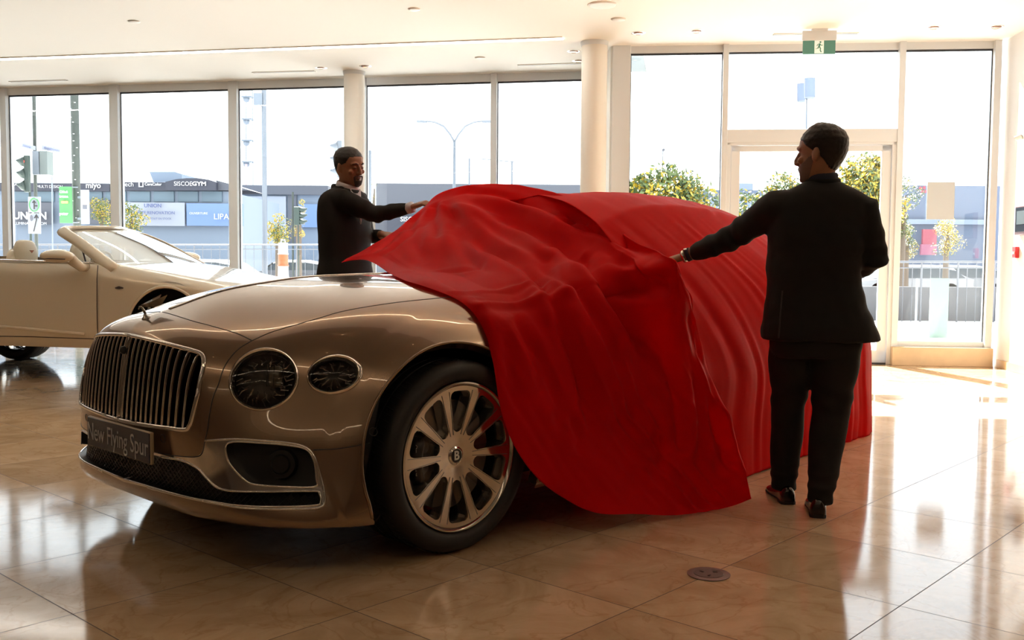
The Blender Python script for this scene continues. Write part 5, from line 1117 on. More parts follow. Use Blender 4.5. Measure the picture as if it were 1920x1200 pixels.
# windscreen and frame
def gm(row): return row + [(a, 2 * HALF - b, c) for a, b, c in row[-2::-1]]
ws = [gm([(-.66, .14, 1.09), (-.50, .42, 1.085), (-.40, HALF, 1.085)]), gm([(-.98, .22, 1.26), (-.84, .5, 1.27), (-.76, HALF, 1.275)]), gm([(-1.27, .31, 1.385), (-1.16, .55, 1.405), (-1.10, HALF, 1.415)])]
WSG = glass_material('windscreen_glass', (.80, .84, .80), 6.0)
MB().grid(surf(ws, 14, 24)).build('windscreen', WSG, gtc, smooth=True)
fr_ = [(-.56, .10, 1.02), (-.98, .20, 1.262), (-1.20, .27, 1.365), (-1.27, .34, 1.395), (-1.24, .48, 1.412), (-1.17, .7, 1.425), (-1.14, HALF, 1.43)]
fr_ = gm(fr_); rad = [(.06, .05), (.055, .035), (.055, .035), (.058, .035), (.05, .026), (.045, .022), (.045, .022)]; rad = rad + [(a * .45, b * .45) for a, b in rad[-2::-1]]
S_ = spline(fr_, 60); Rr = spline(rad, 60)
MB().tube(S_, [tuple(r) for r in Rr], 12).build('windscreen_frame', IVORY, gtc, smooth=True)
MB().tube([(p[0] - .028, p[1] + (.004 if p[1] < HALF else -.004), p[2] - .008) for p in S_], [(.017, .02)] * 60, 8).build('frame_seal', DKTRIM, gtc, smooth=True)
for far_ in (0, 1):
    y = lambda q: q if not far_ else 2 * HALF - q
    MB().tube([(-.72, y(.13), 1.095), (-.92, y(.17), 1.095), (-.96, y(.185), 1.20), (-1.0, y(.20), 1.25)], .008, 6).build('quarter_frame', DKTRIM, gtc)
# cabin
CARP = mat('cabin_dark', (.05, .04, .035), .8)
m = MB(); m.box((-1.9, HALF, .55), (2.5, 1.62, .08)); m.build('cabin_floor', CARP, gtc)
m = MB()
for far_ in (0, 1):
    y = lambda q: q if not far_ else 2 * HALF - q
    m.box((-1.9, y(.16), .84), (2.5, .10, .52))
m.build('door_card', LEATHER, gtc, bevel=.02)
m = MB(); m.box((-.72, HALF, .98), (.42, 1.55, .18)); m.build('dashboard', mat('dash_cream', (.62, .58, .50), .5), gtc, bevel=.04)
m = MB(); m.box((-3.12, HALF, .86), (.12, 1.5, .5)); m.build('rear_bulkhead', LEATHER, gtc, bevel=.03)
MB().tube([(-1.02 + .06 * math.cos(t), .52 + .17 * math.sin(t) + (.93 if 0 else .0), 1.03 + .16 * math.cos(t)) for t in np.linspace(0, 2 * PI, 28, endpoint=False)], .014, 8, closed=True).build('steering_wheel', LEATHER, gtc, smooth=True)
EMB = mat('headrest_emblem', (.35, .12, .06), .5)
def seat(x, y_, z, sc=1., nm='seat'):
    s = empty(nm); s.parent = gtc; s.location = (x, y_, z)
    rows = []
    for h, w, d0, d1 in ((-.42, .24, -.09, .07), (-.2, .25, -.10, .06), (0, .25, -.12, .02), (.12, .22, -.13, -.01), (.20, .16, -.14, -.03), (.23, .08, -.13, -.05)):
        rows.append([(d0 + (d1 - d0) * (.5 - .5 * math.cos(t)) * 1.0, w * math.sin(t) * sc, h) for t in np.linspace(0, 2 * PI, 24, endpoint=False)])
    MB().grid(surf(np.array(rows)[:, list(range(24)) + [0]], 20, 25)).build('backrest', LEATHER, s, smooth=True)
    m = MB(); m.box((.22, 0, -.42), (.52, .5 * sc, .18)); m.build('cushion', LEATHER, s, bevel=.05)
    rows = []
    for h, w, d in ((.06, .03, .02), (.07, .10, .045), (.12, .135, .062), (.20, .145, .068), (.27, .125, .06), (.315, .08, .045), (.325, .02, .015)):
        rows.append([(-.03 + d * math.cos(t), w * math.copysign(abs(math.sin(t))**.75, math.sin(t)) * sc, h) for t in np.linspace(0, 2 * PI, 24, endpoint=False)])
    hr = MB().grid(surf(np.array(rows)[:, list(range(24)) + [0]], 20, 25)).build('headrest', LEATHER, s, smooth=True)
    m = MB(); m.prism([(-.032, .012), (.032, .012), (.010, -.006), (0, -.016), (-.010, -.006)], frame3((.0365, 0, .215), (0, 1, 0), (1, 0, 0)), .004); m.build('headrest_emblem', EMB, hr)
    return s
seat(-1.80, .52, .98); seat(-1.84, 1.41, .98)
seat(-2.50, .56, 1.0, .95, 'rear_seat'); seat(-2.50, 1.37, 1.0, .95, 'rear_seat')
for (x, y_, rz) in ((0, .11, 0), (-2.85, .10, 0), (0, 2 * HALF - .11, PI), (-2.85, 2 * HALF - .10, PI)):
    w_ = copy_tree(wheel, gtc); w_.location = (x, y_ + (.10 if x == 0 and y_ < 1 else 0), .376); w_.rotation_euler = (0, 0, rz)

# ------------------------------------------------------------------ the two men
SUIT = mat('black_suit_wool', (.010, .0098, .010), .75, sheen=.03, spec=.3, bump=(240, .12, .0008))
SKIN_A = mat('skin_brown', (.32, .15, .085), .5, var=(25, .08)); SKIN_B = mat('skin_tan', (.33, .165, .10), .5, var=(25, .08))
HAIR_M = mat('hair_black', (.008, .006, .006), .45, bump=(160, .5, .003)); STUB = mat('stubble', (.035, .018, .012), .8); STUBG = mat('grey_stubble', (.17, .11, .085), .85)
SHOE_M = mat('black_leather', (.008, .007, .007), .22, coat=.3); SHIRT_W = mat('shirt_white', (.62, .60, .66), .7); SHIRT_N = mat('shirt_navy', (.012, .018, .045), .7); STEEL = mat('watch_steel', (.7, .68, .64), .2, 1.)
EYE_W = mat('eye_white', (.55, .50, .46), .3); LIP = mat('lips', (.26, .085, .06), .5)
HZ = [-.118, -.112, -.10, -.08, -.055, -.03, 0, .03, .06, .088, .108, .118, .121]
HF = [.060, .078, .088, .090, .090, .089, .087, .094, .088, .068, .040, .015, .0]
HB = [.020, .0, -.02, -.045, -.066, -.082, -.094, -.099, -.100, -.088, -.062, -.035, -.01]
HW = [.012, .028, .043, .056, .064, .069, .073, .077, .078, .069, .050, .026, .006]
def head_pt(th, z, off_=0.):
    f, b, w = np.interp(z, HZ, HF), np.interp(z, HZ, HB), np.interp(z, HZ, HW)
    cx = (f + b) / 2; a = (f - b) / 2
    c, s = math.cos(th), math.sin(th)
    ex = .86 if c > 0 else 1.
    k = (abs(c)**(2 / 2.25) * (1 if c > 0 else -1), abs(s)**(2 / 2.25) * (1 if s > 0 else -1))
    return Vector((cx + (a + off_) * k[0], (w + off_) * k[1], z))
def remesh(o, voxel, smooth_it=4):
    r = o.modifiers.new('r', 'REMESH'); r.mode = 'VOXEL'; r.voxel_size = voxel; r.adaptivity = 0
    if smooth_it: s = o.modifiers.new('s', 'SMOOTH'); s.factor = .5; s.iterations = smooth_it
    dg = bpy.context.evaluated_depsgraph_get(); dg.update(); me = bpy.data.meshes.new_from_object(o.evaluated_get(dg)); o.modifiers.clear(); old = o.data; nm = old.name; o.data = me; bpy.data.meshes.remove(old); me.name = nm
    me.polygons.foreach_set('use_smooth', [True] * len(me.polygons)); return o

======

The request
Quote the material in full and exactly; do not carry over its pictures.

Solution
The Blender Python script for this scene continues. Write part 5, from line 1117 on. More parts follow. Use Blender 4.5. Measure the picture as if it were 1920x1200 pixels.
# windscreen and frame
def gm(row): return row + [(a, 2 * HALF - b, c) for a, b, c in row[-2::-1]]
ws = [gm([(-.66, .14, 1.09), (-.50, .42, 1.085), (-.40, HALF, 1.085)]), gm([(-.98, .22, 1.26), (-.84, .5, 1.27), (-.76, HALF, 1.275)]), gm([(-1.27, .31, 1.385), (-1.16, .55, 1.405), (-1.10, HALF, 1.415)])]
WSG = glass_material('windscreen_glass', (.80, .84, .80), 6.0)
MB().grid(surf(ws, 14, 24)).build('windscreen', WSG, gtc, smooth=True)
fr_ = [(-.56, .10, 1.02), (-.98, .20, 1.262), (-1.20, .27, 1.365), (-1.27, .34, 1.395), (-1.24, .48, 1.412), (-1.17, .7, 1.425), (-1.14, HALF, 1.43)]
fr_ = gm(fr_); rad = [(.06, .05), (.055, .035), (.055, .035), (.058, .035), (.05, .026), (.045, .022), (.045, .022)]; rad = rad + [(a * .45, b * .45) for a, b in rad[-2::-1]]
S_ = spline(fr_, 60); Rr = spline(rad, 60)
MB().tube(S_, [tuple(r) for r in Rr], 12).build('windscreen_frame', IVORY, gtc, smooth=True)
MB().tube([(p[0] - .028, p[1] + (.004 if p[1] < HALF else -.004), p[2] - .008) for p in S_], [(.017, .02)] * 60, 8).build('frame_seal', DKTRIM, gtc, smooth=True)
for far_ in (0, 1):
    y = lambda q: q if not far_ else 2 * HALF - q
    MB().tube([(-.72, y(.13), 1.095), (-.92, y(.17), 1.095), (-.96, y(.185), 1.20), (-1.0, y(.20), 1.25)], .008, 6).build('quarter_frame', DKTRIM, gtc)
# cabin
CARP = mat('cabin_dark', (.05, .04, .035), .8)
m = MB(); m.box((-1.9, HALF, .55), (2.5, 1.62, .08)); m.build('cabin_floor', CARP, gtc)
m = MB()
for far_ in (0, 1):
    y = lambda q: q if not far_ else 2 * HALF - q
    m.box((-1.9, y(.16), .84), (2.5, .10, .52))
m.build('door_card', LEATHER, gtc, bevel=.02)
m = MB(); m.box((-.72, HALF, .98), (.42, 1.55, .18)); m.build('dashboard', mat('dash_cream', (.62, .58, .50), .5), gtc, bevel=.04)
m = MB(); m.box((-3.12, HALF, .86), (.12, 1.5, .5)); m.build('rear_bulkhead', LEATHER, gtc, bevel=.03)
MB().tube([(-1.02 + .06 * math.cos(t), .52 + .17 * math.sin(t) + (.93 if 0 else .0), 1.03 + .16 * math.cos(t)) for t in np.linspace(0, 2 * PI, 28, endpoint=False)], .014, 8, closed=True).build('steering_wheel', LEATHER, gtc, smooth=True)
EMB = mat('headrest_emblem', (.35, .12, .06), .5)
def seat(x, y_, z, sc=1., nm='seat'):
    s = empty(nm); s.parent = gtc; s.location = (x, y_, z)
    rows = []
    for h, w, d0, d1 in ((-.42, .24, -.09, .07), (-.2, .25, -.10, .06), (0, .25, -.12, .02), (.12, .22, -.13, -.01), (.20, .16, -.14, -.03), (.23, .08, -.13, -.05)):
        rows.append([(d0 + (d1 - d0) * (.5 - .5 * math.cos(t)) * 1.0, w * math.sin(t) * sc, h) for t in np.linspace(0, 2 * PI, 24, endpoint=False)])
    MB().grid(surf(np.array(rows)[:, list(range(24)) + [0]], 20, 25)).build('backrest', LEATHER, s, smooth=True)
    m = MB(); m.box((.22, 0, -.42), (.52, .5 * sc, .18)); m.build('cushion', LEATHER, s, bevel=.05)
    rows = []
    for h, w, d in ((.06, .03, .02), (.07, .10, .045), (.12, .135, .062), (.20, .145, .068), (.27, .125, .06), (.315, .08, .045), (.325, .02, .015)):
        rows.append([(-.03 + d * math.cos(t), w * math.copysign(abs(math.sin(t))**.75, math.sin(t)) * sc, h) for t in np.linspace(0, 2 * PI, 24, endpoint=False)])
    hr = MB().grid(surf(np.array(rows)[:, list(range(24)) + [0]], 20, 25)).build('headrest', LEATHER, s, smooth=True)
    m = MB(); m.prism([(-.032, .012), (.032, .012), (.010, -.006), (0, -.016), (-.010, -.006)], frame3((.0365, 0, .215), (0, 1, 0), (1, 0, 0)), .004); m.build('headrest_emblem', EMB, hr)
    return s
seat(-1.80, .52, .98); seat(-1.84, 1.41, .98)
seat(-2.50, .56, 1.0, .95, 'rear_seat'); seat(-2.50, 1.37, 1.0, .95, 'rear_seat')
for (x, y_, rz) in ((0, .11, 0), (-2.85, .10, 0), (0, 2 * HALF - .11, PI), (-2.85, 2 * HALF - .10, PI)):
    w_ = copy_tree(wheel, gtc); w_.location = (x, y_ + (.10 if x == 0 and y_ < 1 else 0), .376); w_.rotation_euler = (0, 0, rz)

# ------------------------------------------------------------------ the two men
SUIT = mat('black_suit_wool', (.010, .0098, .010), .75, sheen=.03, spec=.3, bump=(240, .12, .0008))
SKIN_A = mat('skin_brown', (.32, .15, .085), .5, var=(25, .08)); SKIN_B = mat('skin_tan', (.33, .165, .10), .5, var=(25, .08))
HAIR_M = mat('hair_black', (.008, .006, .006), .45, bump=(160, .5, .003)); STUB = mat('stubble', (.035, .018, .012), .8); STUBG = mat('grey_stubble', (.17, .11, .085), .85)
SHOE_M = mat('black_leather', (.008, .007, .007), .22, coat=.3); SHIRT_W = mat('shirt_white', (.62, .60, .66), .7); SHIRT_N = mat('shirt_navy', (.012, .018, .045), .7); STEEL = mat('watch_steel', (.7, .68, .64), .2, 1.)
EYE_W = mat('eye_white', (.55, .50, .46), .3); LIP = mat('lips', (.26, .085, .06), .5)
HZ = [-.118, -.112, -.10, -.08, -.055, -.03, 0, .03, .06, .088, .108, .118, .121]
HF = [.060, .078, .088, .090, .090, .089, .087, .094, .088, .068, .040, .015, .0]
HB = [.020, .0, -.02, -.045, -.066, -.082, -.094, -.099, -.100, -.088, -.062, -.035, -.01]
HW = [.012, .028, .043, .056, .064, .069, .073, .077, .078, .069, .050, .026, .006]
def head_pt(th, z, off_=0.):
    f, b, w = np.interp(z, HZ, HF), np.interp(z, HZ, HB), np.interp(z, HZ, HW)
    cx = (f + b) / 2; a = (f - b) / 2
    c, s = math.cos(th), math.sin(th)
    ex = .86 if c > 0 else 1.
    k = (abs(c)**(2 / 2.25) * (1 if c > 0 else -1), abs(s)**(2 / 2.25) * (1 if s > 0 else -1))
    return Vector((cx + (a + off_) * k[0], (w + off_) * k[1], z))
def remesh(o, voxel, smooth_it=4):
    r = o.modifiers.new('r', 'REMESH'); r.mode = 'VOXEL'; r.voxel_size = voxel; r.adaptivity = 0
    if smooth_it: s = o.modifiers.new('s', 'SMOOTH'); s.factor = .5; s.iterations = smooth_it
    dg = bpy.context.evaluated_depsgraph_get(); dg.update(); me = bpy.data.meshes.new_from_object(o.evaluated_get(dg)); o.modifiers.clear(); old = o.data; nm = old.name; o.data = me; bpy.data.meshes.remove(old); me.name = nm
    me.polygons.foreach_set('use_smooth', [True] * len(me.polygons)); return o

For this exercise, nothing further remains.